Mientras Villoro reconstruye a su padre, se va descubriendo a sí mismo (cachorro de la rebelión que ha desoído el llamado revolucionario para buscar, en sus palabras, la vida privada de las cosas públicas) y va desvelando a su madre, la psicoanalista (y filóloga) Estela Ruiz Milán. No solo es la dedicataria del libro, sino que su inteligencia irónica y compasiva cobra en el epílogo una luminosidad y calidez inesperadas. Al convertirla Villoro en una informadora privilegiada sobre su padre, logra empujarla al proscenio de la obra al mismo tiempo que devuelve al filósofo a sus bastidores de penumbra, donde, alrededor del impenitente intelectual y activista de izquierdas, se entrevé el halo de lo mal conocido e incluso de lo incognoscible.

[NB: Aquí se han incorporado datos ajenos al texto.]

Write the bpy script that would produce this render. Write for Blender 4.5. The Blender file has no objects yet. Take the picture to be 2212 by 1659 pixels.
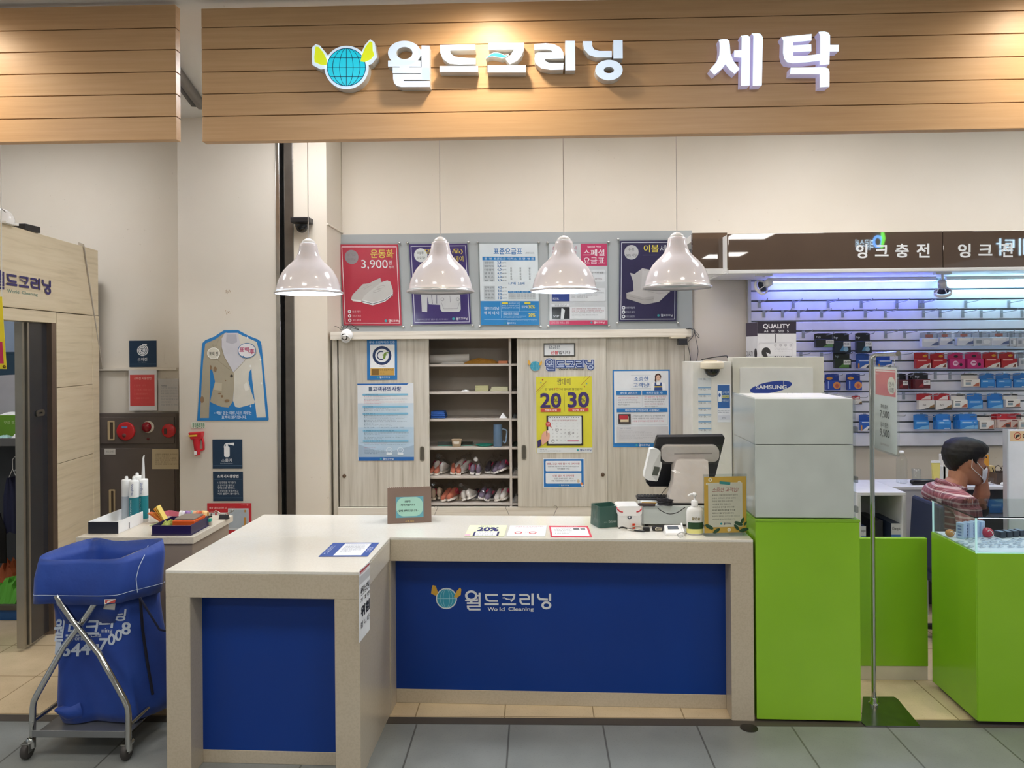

Como Antonio Muñoz Molina en El viento de la Luna o Héctor Abad en El olvido que seremos (ambos de 2006), Marcos Giralt Torrente en Tiempo de vida (2010), o Jorge Volpi en Examen de mi padre (2017), Villoro ha regresado al nombre del padre, al punto de fuga de porqués, perplejidades y conjeturas, a la figura huidiza, amada y recusada, que alienta y castra. Entre los polos de la incriminación y el homenaje, ha elegido este segundo y su más hermosa prueba es el modo en que relata cómo su padre superó un ictus en 2003 y, luchando contra el incendio de su biblioteca mental, fue capaz de volver a escribir a los ochenta y tantos años, ya en una prosa más escueta, ensayos filosóficos y políticos tan brillantes como combativos.